▶ **Provided data**:
----
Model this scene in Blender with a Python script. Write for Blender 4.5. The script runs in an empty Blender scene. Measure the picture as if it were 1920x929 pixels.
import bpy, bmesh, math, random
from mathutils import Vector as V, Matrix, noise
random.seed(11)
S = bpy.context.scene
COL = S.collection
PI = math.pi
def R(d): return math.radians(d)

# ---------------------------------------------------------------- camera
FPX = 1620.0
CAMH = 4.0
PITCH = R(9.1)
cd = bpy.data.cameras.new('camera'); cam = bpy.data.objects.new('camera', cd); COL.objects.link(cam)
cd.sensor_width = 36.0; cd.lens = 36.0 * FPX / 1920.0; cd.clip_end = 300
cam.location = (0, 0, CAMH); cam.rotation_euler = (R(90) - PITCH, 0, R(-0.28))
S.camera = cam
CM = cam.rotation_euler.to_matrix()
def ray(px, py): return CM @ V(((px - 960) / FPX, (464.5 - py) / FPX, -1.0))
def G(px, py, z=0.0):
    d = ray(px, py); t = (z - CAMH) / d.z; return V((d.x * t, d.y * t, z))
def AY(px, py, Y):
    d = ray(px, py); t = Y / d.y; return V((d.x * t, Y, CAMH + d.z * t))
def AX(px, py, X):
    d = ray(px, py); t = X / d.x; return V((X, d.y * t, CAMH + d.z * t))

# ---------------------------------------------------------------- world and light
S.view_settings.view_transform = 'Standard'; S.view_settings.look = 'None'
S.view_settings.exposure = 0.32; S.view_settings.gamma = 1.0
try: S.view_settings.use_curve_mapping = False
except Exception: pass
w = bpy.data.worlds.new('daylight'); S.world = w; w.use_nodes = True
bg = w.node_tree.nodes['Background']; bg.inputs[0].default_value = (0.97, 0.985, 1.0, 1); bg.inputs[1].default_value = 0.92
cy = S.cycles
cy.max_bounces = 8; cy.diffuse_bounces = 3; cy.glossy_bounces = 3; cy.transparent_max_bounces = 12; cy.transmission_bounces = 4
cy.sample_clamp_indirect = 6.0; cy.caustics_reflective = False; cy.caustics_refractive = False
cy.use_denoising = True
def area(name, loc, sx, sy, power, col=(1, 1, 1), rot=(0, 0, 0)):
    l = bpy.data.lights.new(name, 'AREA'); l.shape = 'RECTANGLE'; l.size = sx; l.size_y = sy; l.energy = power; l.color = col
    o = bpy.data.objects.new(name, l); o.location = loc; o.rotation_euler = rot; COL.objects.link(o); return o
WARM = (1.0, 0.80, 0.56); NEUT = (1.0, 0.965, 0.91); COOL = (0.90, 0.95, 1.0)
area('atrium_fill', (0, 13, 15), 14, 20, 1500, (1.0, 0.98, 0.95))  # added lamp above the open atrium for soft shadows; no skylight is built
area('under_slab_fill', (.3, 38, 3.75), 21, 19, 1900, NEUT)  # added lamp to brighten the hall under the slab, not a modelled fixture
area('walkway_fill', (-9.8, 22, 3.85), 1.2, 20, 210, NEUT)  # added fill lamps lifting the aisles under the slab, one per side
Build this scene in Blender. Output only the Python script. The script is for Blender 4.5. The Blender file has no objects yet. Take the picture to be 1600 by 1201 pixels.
----
▶ **Requirement**: Scan the records above for the string "scene", then report every line that contains it.

▶ **Full answer**:
Model this scene in Blender with a Python script. Write for Blender 4.5. The script runs in an empty Blender scene. Measure the picture as if it were 1920x929 pixels.
S = bpy.context.scene
Build this scene in Blender. Output only the Python script. The script is for Blender 4.5. The Blender file has no objects yet. Take the picture to be 1600 by 1201 pixels.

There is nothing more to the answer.